Selon une enquête effectuée par le Parisien en septembre 2017, ce sont plus de 442 cas de violences recensés chaque jour dans les collèges et lycées de France depuis le début de l'année. Parallèlement à cela, environ cent élèves se donnent la mort chaque année. Le harcèlement scolaire est également en forte hausse. En 2015, la Direction de l'évaluation, la prospective et la performance a recensé plus de sept cent mille cas d'élèves qui ont été victimes de toutes sortes de harcèlements.

Nous allons nous pencher sur le vécu des jeunes victimes de harcèlements et de leur isolement au sein de leur établissement scolaire.

Pour ce faire, nous nous appuierons sur différents témoignages d'enfants et de parents qui ont dû faire face à ce problème.

Aveuglement volontaire du corps éducatif et de l'éducation nationale

En janvier 2016, une jeune fille prénommée Émilie est morte à l'âge de 17 ans, un mois après s'être défenestrée. En deuil, ses parents ont découvert son journal intime et ont appris avec effroi tous les supplices qu'elle avait endurés. Ceci n'est pas un cas isolé, car bon nombre d'enfants n'osent pas révéler les horreurs qu'ils subissent à leurs parents, de peur qu'ils aient une mauvaise image d'eux. Voici ce qu'Émilie a écrit dans son journal : "je ne voulais pas que mes parents sachent à quel point j’étais pitoyable et pensent avoir donné naissance à une pure sous-merde".

Un autre élément est à prendre en compte. Ils ont peur que si leurs parents parlent au directeur de l'école, les autres élèves s'acharnent de plus belle: "Je ne voulais pas que mes parents s'inquiètent [...] Je savais qu'ils iraient voir le principal pour lui dire et que ça ne ferait qu'empirer la situation". Le jeune Diego, qui s'est suicidé à l'âge de 11 ans en 2015, a eu la même réaction qu'Émilie.

Il a fait en sorte que ses parents ne sachent rien des harcèlements qu'il subissait quotidiennement au collège. Bien souvent, les parents apprennent trop tard les souffrances vécues par leurs enfants à l'école.

On est en droit de se demander pourquoi les enseignants et le personnel éducatif ne sont pas intervenus lorsque ces élèves étaient persécutés ?

C'est là que le bât blesse.
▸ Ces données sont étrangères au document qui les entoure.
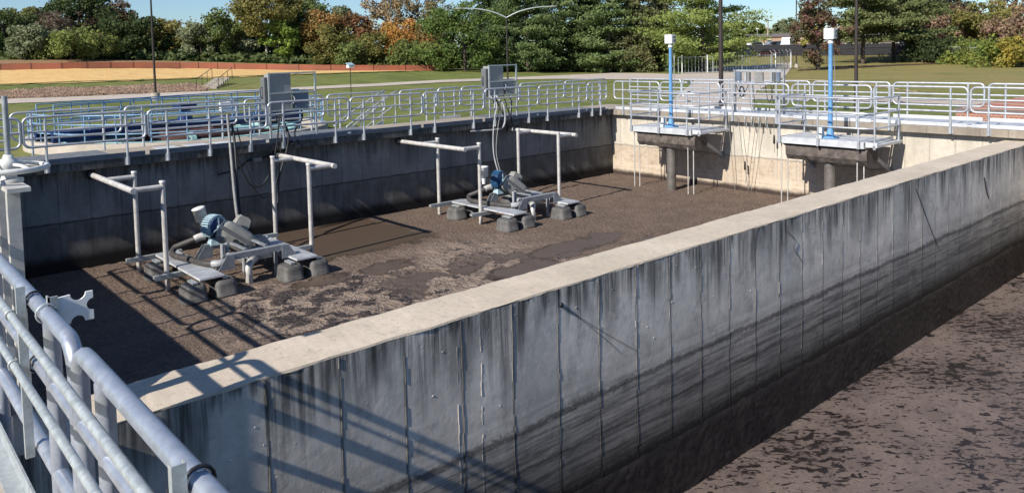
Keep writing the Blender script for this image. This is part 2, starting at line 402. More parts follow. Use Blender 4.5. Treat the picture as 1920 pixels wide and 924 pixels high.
M['sand'] = patchy('bare_sandy_earth', (.45,.34,.19), (.36,.28,.15), (.16,.14,.06), .8)

def leafmat(name, a, b, c):
    g = G(name); a,b,c = [tuple(q*2.3 for q in v) for v in (a,b,c)]; c = tuple(.5*p+.5*q for p,q in zip(a,c)); n = g.noise(g.obj(), .55, 3, .6); f = g.noise(g.obj(), 3.5, 3, .7)
    col = g.mix(g.mr(n,.35,.65), a, b); col = g.mix(g.mr(f,.42,.72), col, c)
    col = g.mix(1., col, g.mix(g.rand(), (.82,.84,.8), (1.15,1.12,1.1)), 'MULTIPLY')
    g.done(col, .7, 0, .25)
    tr = g.N.new('ShaderNodeBsdfTranslucent'); g.put(tr.inputs[0], col)
    mx = g.N.new('ShaderNodeMixShader'); mx.inputs[0].default_value = .38
    g.L.new(g.b.outputs[0], mx.inputs[1]); g.L.new(tr.outputs[0], mx.inputs[2])
    g.L.new(mx.outputs[0], g.N['Material Output'].inputs[0]); return g.m
LEAF = {
 'dark': leafmat('dark_green_leaves', (.035,.05,.018), (.055,.068,.024), (.02,.032,.012)),
 'olive': leafmat('olive_leaves', (.095,.095,.03), (.125,.105,.032), (.05,.06,.02)),
 'willow': leafmat('grey_green_leaves', (.095,.11,.06), (.125,.135,.08), (.06,.075,.04)),
 'light': leafmat('light_green_leaves', (.085,.105,.03), (.11,.125,.035), (.05,.07,.02)),
 'green': leafmat('mid_green_leaves', (.065,.085,.025), (.09,.105,.032), (.038,.055,.017)),
 'lime': leafmat('bright_green_leaves', (.12,.17,.03), (.15,.18,.04), (.07,.10,.02)),
 'maroon': leafmat('dull_purple_leaves', (.085,.055,.045), (.06,.055,.03), (.045,.035,.028)),
 'maroondark': leafmat('maroon_and_green_leaves', (.045,.05,.02), (.085,.035,.035), (.028,.03,.014)),
 'rust': leafmat('rust_leaves', (.17,.09,.035), (.11,.095,.03), (.085,.055,.022)),
 'orange': leafmat('orange_leaves', (.27,.13,.035), (.15,.11,.03), (.11,.07,.024)),
 'maroonrust': leafmat('red_brown_leaves', (.16,.07,.04), (.12,.085,.03), (.075,.04,.025)),
 'bare': leafmat('thin_tan_leaves', (.17,.115,.06), (.12,.105,.055), (.09,.065,.04)),
 'bareolive': leafmat('thin_olive_leaves', (.115,.105,.05), (.10,.10,.045), (.065,.055,.03)),
 'dense': leafmat('dense_green_leaves', (.052,.078,.02), (.072,.10,.026), (.028,.045,.012)),
 'spruce': leafmat('spruce_needles', (.038,.06,.028), (.055,.075,.032), (.022,.035,.016)),
 'brownspruce': leafmat('brownish_spruce_needles', (.07,.08,.034), (.085,.078,.038), (.04,.046,.02)),
 'pine': leafmat('pine_needles', (.075,.105,.042), (.10,.125,.045), (.04,.06,.026)),
 'bigpine': leafmat('bright_pine_needles', (.098,.125,.035), (.12,.14,.04), (.05,.068,.022)),
 'pinetrunk': leafmat('olive_pine_needles', (.085,.10,.04), (.10,.105,.042), (.042,.055,.024)),
 'yellowolive': leafmat('yellow_olive_leaves', (.17,.15,.04), (.12,.12,.035), (.075,.08,.025)),
 'darkbush': leafmat('shaded_green_leaves', (.022,.032,.013), (.03,.04,.016), (.014,.02,.009)),
 'pinkbrown': leafmat('pinkish_brown_leaves', (.17,.105,.08), (.13,.10,.055), (.085,.06,.045)),
 'hedge': leafmat('hedge_leaves', (.075,.105,.026), (.13,.13,.028), (.038,.058,.016)),
 'hedgeyellow': leafmat('yellow_hedge_leaves', (.23,.17,.035), (.12,.12,.03), (.06,.075,.02)),
 'weed': leafmat('dry_weed_stalks', (.26,.185,.14), (.20,.145,.11), (.13,.085,.068)),
}
M['bark'] = plain('bark', (.085,.065,.05), .9, 0, .35, 3)
M['palebark'] = plain('pale_bark', (.36,.32,.27), .85, 0, .3, 2)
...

Dans de nombreux cas, les parents se sont rendus compte que bien des personnes avaient fermé les yeux sur les sévices infligés à leur enfant, même lorsque cela se passait pendant les heures de cours. Émilie a noté les fois où certains enseignants lui avaient demandé ce qui n'allait pas sans aller plus loin. "Esquiver les coups, les croches pieds et les crachats. Fermer ses oreilles aux insultes et moqueries. Surveiller son sac et ses cheveux. Retenir ses larmes. Encore et encore". Les parents ont demandé aux enseignants comment ils n'avaient pas pu se rendre compte de ce qu'elle vivait. Ils lui répondirent simplement qu'ils ne pouvaient pas surveiller tout le monde.

D'autres cas de suicides mettent également en avant cet aveuglement des professeurs. On peut prendre comme autre exemple le cas de Marion, suicidée à l'âge de 13 ans en février 2013. Elle subissait des insultes et des menaces de mort quotidiennement, parfois même en plein cours. Une fois encore, les enseignants ont déclaré n'avoir rien remarqué.

La réaction des principaux et directeurs d'école est toute aussi scandaleuse. Ne voulant pas entacher la réputation de leur établissement, ils n'ont pas hésité à demander aux parents d'arrêter leurs enquêtes afin d'étouffer l'affaire. Selon un ancien professeur de Marion : "La direction nous avait interdit de communiquer avec vous, lui confiera un professeur croisé dans le bus, par hasard.

Certains d'entre nous vous ont quand même écrit après l'enterrement. Vous n'avez rien reçu ? ». Une enquête a révélé que Marion s'était entretenue plusieurs fois avec le principal pour changer de classe alors que ce dernier avait déclaré à ses parents : "Rien ne permettait de penser que Marion allait mal".

L'Éducation nationale était loin d'être innocente dans cette affaire. En effet, avec le communiqué de la directrice adjointe de l’académie de Versailles suite au suicide de Marion, ses parents se sont rendus compte que l’Éducation nationale avait eu vent de ce que subissait la jeune fille. Et pourtant rien n'a été fait.

Depuis 2014, l'Éducation Nationale est censée produire plus d'efforts dans la lutte contre les harcèlements scolaires. Les nombreux cas de suicides perpétrés depuis lors nous prouvent le contraire. Il reste malheureusement beaucoup à faire pour éradiquer ces abominations.